Certo, Dolores esprimeva un repertorio più leggero della sua compatriota, ma in quanto a capacità vocali non ha mai avuto niente da invidiarle, una delle più belle voci femminili di sempre. E anche il repertorio. E purtroppo anche i problemi mentali, come tanti, troppi irlandesi passati nell’inferno di una nazione dove la religione, in tanti casi, ha devastato troppe persone. Disturbi bipolari, anoressia: “Avevo semplicemente smesso di mangiare, vivevo a sigarette e caffè”. Nel 2014 i suoi disturbi mentali, subito dopo il divorzio dal marito in un matrimonio durato più di vent’anni erano esplosi quando all’aeroporto aveva aggredito per motivi banali una hostess e due poliziotti. I Cranberries erano lei, nessuno si ricorda i loro nomi, tre ragazzotti irlandesi niente di che musicalmente. Ma c’era lei, con la sua voce, i suoi bellissimi occhi come due raggi laser a bucare lo schermo. Ed era profondamente irlandese, con l’orgoglio dei veri irlandesi.



Zombie, una canzone che raccontava dei tanti irlandesi morti per terrorismo o per colpa delle truppe inglesi, si era imposta con un video tra i più inquietanti, quasi impossibili da vedersi. Altro che Marilyn Manson. A parte le immagini di bambini in mezzo alle raffiche di mitra a Belfast, quella sorta di figura mostruosa uscita dall’inferno e quel demonio con gli aghi sul capo: l’orrore della guerra, tutto intero. E la sua rabbia, il suo dolore, esplodeva in quel cantato devastante che usciva dal suo corpicino. Ci aveva fatto innamorare con il suo pop rock fresco e esaltante, come non se ne ascoltava da anni, canzoni di bellezza purissima come Dreams e tante altre. Nel 2003 lei e i Cranberries aprirono per i Rolling Stones a San Siro davanti a 60mila persone. Be’ se qualcuno si aspettava il solito gruppo minore ad annoiare cambiò idea: ci fece alzare tutti in piedi per ballare e sgolarci con le sue nenie irlandesi al suono poderoso del rock’n’roll.
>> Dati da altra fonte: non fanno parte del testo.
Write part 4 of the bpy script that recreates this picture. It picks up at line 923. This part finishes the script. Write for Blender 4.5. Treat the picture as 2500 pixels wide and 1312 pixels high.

Perché piangiamo quando muore una persona che non abbiamo mai visto di persona? Perché passeremo ancora una volta la notte al buio ad ascoltare le sue canzoni? Perché le persone come Dolores hanno reso la nostra vita migliore, ci hanno fatto compagnia, ci hanno fatto fuggire un attimo dall’odiosa realtà. Come ha detto qualcuno, “a differenza delle persone reali, la musica non mi ha tradito mai”. Io mi sento di dirlo e Dolores fa parte di questa compagnia di anime meravigliose che non mi ha tradito mai. Di lei restano le immagini sbarazzine nel video di Just my Imagination, per le strade di Dublino, capelli corti da maschiaccio, aria irriverente da bulletto di periferia, ma con gli occhi sgranati in uno sguardo perso nel cielo blu, davanti a tanta bellezza, seduta sui gradini di una casa qualunque. Felice di essere viva.